* Chat control is toothless if users can simply side-load an app without snooping.
* The EU companies who successfully lobbied for regulations against Apple now see that the 15% tax is worth it when they can A/B test the counterfactual. So those companies no longer care if Google will do the same thing.
* The EU is now in an awkward position that it is ok for a newspaper to sell your personal info via pay-or-consent, but not for a social network to do it. Some will keep yammering on about "gatekeepers", but it's sort of an emperor has no clothes moment.
* Declaring that iPadOs is a gatekeeper (after it failed to meet the quantitative criteria for such) was another such emperor has not clothes moment. The whole "gatekeeper" narrative has turned into a farce.
* The people commenting on this forum are not even a rounding error in the EU electorate.
> It's not reasonable to expect consumers to figure out if the meat they buy is tainted, just as it's not to figure out if their phone spies on them, manipulates information, or sells their data (especially when there's a duopoly).
Indeed! Neither would it be reasonable for the sellers of meat to demand anonymity! If one sells tainted meat, he should be held accountable! We should identify him!

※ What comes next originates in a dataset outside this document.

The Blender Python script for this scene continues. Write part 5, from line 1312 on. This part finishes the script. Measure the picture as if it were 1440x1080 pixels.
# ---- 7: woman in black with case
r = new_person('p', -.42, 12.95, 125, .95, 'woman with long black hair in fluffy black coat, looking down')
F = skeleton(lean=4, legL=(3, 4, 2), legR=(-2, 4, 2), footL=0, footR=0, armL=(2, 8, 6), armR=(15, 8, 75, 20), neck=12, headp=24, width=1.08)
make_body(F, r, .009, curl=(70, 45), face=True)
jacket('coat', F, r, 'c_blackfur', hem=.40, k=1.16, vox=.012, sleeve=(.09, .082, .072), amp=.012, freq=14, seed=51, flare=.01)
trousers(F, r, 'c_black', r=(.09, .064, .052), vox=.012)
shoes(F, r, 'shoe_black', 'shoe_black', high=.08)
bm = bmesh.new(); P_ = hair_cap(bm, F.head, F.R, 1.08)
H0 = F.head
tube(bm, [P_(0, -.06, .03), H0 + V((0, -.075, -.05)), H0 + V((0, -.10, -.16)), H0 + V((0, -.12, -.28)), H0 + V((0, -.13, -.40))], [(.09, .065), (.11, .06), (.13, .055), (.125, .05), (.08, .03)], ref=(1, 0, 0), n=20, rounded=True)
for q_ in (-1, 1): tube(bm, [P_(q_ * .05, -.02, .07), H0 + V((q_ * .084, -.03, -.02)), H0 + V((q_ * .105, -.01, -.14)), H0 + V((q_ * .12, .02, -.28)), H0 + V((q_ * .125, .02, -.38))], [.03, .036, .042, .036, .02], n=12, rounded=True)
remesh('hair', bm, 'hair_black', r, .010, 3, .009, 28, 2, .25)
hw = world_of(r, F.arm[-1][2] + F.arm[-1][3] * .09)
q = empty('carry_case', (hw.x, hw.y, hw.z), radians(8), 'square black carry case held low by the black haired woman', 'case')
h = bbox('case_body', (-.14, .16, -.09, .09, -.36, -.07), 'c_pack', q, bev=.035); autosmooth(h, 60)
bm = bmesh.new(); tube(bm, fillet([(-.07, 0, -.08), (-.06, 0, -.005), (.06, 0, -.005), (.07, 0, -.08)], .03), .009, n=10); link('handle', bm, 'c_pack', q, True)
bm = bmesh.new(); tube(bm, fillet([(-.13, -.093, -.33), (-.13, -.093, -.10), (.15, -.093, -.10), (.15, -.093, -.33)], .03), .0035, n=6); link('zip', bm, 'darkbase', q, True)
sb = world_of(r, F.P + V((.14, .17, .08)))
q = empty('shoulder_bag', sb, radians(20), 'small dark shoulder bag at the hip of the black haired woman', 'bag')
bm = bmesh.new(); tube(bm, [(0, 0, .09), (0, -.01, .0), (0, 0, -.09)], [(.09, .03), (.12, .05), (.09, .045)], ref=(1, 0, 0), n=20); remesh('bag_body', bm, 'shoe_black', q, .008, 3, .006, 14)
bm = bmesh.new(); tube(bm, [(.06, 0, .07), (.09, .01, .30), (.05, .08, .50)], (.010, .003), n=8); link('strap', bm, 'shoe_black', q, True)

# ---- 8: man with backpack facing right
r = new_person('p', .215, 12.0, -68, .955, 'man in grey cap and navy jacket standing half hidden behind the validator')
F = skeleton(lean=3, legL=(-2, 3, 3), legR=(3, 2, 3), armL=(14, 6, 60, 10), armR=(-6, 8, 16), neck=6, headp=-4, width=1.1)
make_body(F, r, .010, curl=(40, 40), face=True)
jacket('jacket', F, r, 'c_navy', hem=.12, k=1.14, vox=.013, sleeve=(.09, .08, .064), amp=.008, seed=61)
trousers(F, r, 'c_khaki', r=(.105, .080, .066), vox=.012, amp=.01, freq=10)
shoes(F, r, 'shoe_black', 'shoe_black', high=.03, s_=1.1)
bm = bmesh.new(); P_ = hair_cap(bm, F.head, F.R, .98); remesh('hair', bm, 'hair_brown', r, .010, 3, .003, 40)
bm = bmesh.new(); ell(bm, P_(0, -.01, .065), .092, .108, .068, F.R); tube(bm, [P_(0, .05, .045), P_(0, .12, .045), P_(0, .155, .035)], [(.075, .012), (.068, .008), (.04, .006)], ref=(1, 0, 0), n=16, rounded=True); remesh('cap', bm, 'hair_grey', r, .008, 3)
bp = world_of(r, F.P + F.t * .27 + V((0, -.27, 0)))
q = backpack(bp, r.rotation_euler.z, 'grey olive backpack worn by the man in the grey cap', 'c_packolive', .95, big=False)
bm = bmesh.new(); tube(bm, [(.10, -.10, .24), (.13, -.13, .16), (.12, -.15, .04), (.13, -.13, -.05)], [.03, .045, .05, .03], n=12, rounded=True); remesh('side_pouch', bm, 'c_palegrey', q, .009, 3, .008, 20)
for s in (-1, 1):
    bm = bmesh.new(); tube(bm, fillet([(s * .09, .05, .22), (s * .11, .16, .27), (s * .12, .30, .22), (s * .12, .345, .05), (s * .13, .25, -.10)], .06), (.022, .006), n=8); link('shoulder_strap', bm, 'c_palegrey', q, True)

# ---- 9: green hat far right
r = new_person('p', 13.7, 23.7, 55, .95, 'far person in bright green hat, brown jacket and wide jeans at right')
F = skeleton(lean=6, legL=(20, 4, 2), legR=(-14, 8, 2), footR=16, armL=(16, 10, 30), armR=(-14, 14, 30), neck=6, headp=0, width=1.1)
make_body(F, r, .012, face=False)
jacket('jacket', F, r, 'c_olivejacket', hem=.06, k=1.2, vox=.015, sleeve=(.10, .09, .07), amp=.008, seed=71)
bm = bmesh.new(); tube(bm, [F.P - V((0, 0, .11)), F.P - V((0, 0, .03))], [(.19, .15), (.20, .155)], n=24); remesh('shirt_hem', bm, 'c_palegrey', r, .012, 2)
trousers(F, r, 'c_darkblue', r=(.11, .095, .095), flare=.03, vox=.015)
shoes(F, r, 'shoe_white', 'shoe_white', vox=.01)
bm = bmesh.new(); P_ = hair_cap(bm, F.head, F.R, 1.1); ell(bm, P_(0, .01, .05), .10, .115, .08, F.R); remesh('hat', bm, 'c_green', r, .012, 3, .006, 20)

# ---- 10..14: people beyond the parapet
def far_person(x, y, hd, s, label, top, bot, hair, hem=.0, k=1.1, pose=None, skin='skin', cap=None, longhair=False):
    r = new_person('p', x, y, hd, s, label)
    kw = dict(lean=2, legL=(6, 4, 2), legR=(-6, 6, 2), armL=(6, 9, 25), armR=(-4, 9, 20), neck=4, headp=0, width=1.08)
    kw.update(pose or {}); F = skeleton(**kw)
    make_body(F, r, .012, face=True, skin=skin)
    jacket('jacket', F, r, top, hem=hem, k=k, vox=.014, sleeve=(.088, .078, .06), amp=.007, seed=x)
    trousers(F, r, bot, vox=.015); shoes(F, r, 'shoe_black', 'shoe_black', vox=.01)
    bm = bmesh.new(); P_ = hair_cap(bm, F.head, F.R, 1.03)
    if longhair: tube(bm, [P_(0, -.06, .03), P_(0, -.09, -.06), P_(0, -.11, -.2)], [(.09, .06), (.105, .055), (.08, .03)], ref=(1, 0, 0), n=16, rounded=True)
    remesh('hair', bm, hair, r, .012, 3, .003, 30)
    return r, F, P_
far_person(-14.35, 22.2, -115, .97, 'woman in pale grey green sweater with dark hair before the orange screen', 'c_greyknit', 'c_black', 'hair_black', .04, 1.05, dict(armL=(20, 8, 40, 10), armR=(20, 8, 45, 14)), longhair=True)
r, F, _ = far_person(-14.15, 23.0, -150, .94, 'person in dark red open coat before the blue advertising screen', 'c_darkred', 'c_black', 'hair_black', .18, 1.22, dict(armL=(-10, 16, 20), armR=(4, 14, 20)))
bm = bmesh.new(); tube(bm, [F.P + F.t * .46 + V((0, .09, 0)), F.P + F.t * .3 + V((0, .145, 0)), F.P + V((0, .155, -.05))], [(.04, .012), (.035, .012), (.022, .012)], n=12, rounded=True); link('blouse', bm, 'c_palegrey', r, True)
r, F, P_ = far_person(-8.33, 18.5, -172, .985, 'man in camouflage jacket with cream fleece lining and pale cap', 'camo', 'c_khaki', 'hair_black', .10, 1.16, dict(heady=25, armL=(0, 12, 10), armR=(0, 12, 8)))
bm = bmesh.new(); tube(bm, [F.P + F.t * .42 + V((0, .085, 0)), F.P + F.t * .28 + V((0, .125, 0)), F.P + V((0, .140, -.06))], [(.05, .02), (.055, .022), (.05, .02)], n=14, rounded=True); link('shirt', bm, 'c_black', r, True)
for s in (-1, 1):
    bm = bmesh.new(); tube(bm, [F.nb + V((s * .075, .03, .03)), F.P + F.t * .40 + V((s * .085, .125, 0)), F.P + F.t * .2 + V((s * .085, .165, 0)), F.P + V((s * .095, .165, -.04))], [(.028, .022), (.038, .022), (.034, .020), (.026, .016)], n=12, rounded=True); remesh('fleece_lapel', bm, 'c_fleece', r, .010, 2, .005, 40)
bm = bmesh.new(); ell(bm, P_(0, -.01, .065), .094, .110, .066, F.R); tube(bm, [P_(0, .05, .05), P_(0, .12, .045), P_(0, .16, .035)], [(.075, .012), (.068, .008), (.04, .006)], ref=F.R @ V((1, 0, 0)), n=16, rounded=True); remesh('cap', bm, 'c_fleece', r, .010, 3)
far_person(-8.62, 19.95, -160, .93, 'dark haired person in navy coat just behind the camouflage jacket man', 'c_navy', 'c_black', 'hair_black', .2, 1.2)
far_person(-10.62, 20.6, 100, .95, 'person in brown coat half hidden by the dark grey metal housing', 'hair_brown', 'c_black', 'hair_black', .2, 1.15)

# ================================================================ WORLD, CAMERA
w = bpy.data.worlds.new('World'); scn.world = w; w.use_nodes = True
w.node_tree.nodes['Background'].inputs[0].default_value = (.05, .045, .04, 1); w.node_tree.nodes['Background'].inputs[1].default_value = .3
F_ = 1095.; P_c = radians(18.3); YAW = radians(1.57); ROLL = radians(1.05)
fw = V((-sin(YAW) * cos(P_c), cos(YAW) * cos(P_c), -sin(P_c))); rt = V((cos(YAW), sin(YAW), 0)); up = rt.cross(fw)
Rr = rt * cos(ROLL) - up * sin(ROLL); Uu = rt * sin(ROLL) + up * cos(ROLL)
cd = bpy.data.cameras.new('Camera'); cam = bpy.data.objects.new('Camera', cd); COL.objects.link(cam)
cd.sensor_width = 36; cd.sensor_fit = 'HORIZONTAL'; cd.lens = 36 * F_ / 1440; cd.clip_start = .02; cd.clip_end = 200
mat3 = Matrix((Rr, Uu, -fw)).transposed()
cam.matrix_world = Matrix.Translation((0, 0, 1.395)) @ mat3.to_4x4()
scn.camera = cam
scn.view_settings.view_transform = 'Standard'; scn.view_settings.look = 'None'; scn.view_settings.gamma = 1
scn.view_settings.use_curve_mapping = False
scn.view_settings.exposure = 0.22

Yet, the creators and sellers of software for a General Purpose Computer (remember, that is the argument why phones should be regulated) demand that they should be above the law, anonymous and unaccountable!
Schrodinger's computing device: The one which is so vital to everyday life that we must not prohibit the user to run whatever software he likes, yet so unimportant that we have not a care in the world to identify any fraudster who might wish to distribute software.
IMHO governments are partially behind those initiatives so they are unlikely to regulate themself- reason in last few years they intensified work on Digital ID, Age Verification, Chat control, KYC, etc.
One thing EU loves is regulation though, so I expect they will introduce preemptive regulations to enforce strict ID verification as well as regulations to fine big companies for breaching user privacy with strict ID verification policies.
AIUI, they have told Google to find a fix, or else.
I been living in SE Asia for few years each in Thailand, Malaysia, Indonesia, Vietnam and really didn't notice that this is supposed to be like major political problem.
'Fraud' is the same smoke screen and excuse as 'protect the children from social media or pedophiles'.
Do you see how quickly that argument can be flipped to support what google is doing here? Honestly I wouldn't be surprised if half the reason to to lock down phones is because governments keep pressuring them to do so.
The EU Commission is currently pushing the shitty EU Identity Wallet for mandatory age verification, and it requires GooglePlay Services to be installed for "anti-tampering". That also means a ban on non official versions of Android like LineageOS and GrapheneOS.
And Google thinks it can pull this ridiculous stunt.
Most people are too non-technical to understand why this is a bad thing even when it's explained to them. Plus, whatever administration is in power in the US has a lot of influence.
Trump has already said that he wouldn't tolerate regulation that affects American companies [1], painting regulation that happens in another country as something that will affect US citizens. (I mean if you use the GDPR as an example, it's not wrong. Think of cookie pop ups while browsing the web in the US)
I would like the the EU would go harder with their regulations, because it usually results in other countries or states following their lead, but I dont see that happening. Regulation has been painted as "bad", and we have at least 3 more years until that changes.
[1] https://www.cnn.com/2026/01/12/tech/us-eu-tech-regulation-fi...
This lays bare the stupidity of applying the pay-or-consent law to only Facebook and not everyone. Every important newspaper in Europe has pay-or-consent. It does not matter that each one individually is smaller, the effect is the same.
The law was carefully crafted to ensure European businesses (newspapers) are not "gatekeepers" while ensuring American businesses (social networks) are. That fact did not go unnoticed in the rest of the world.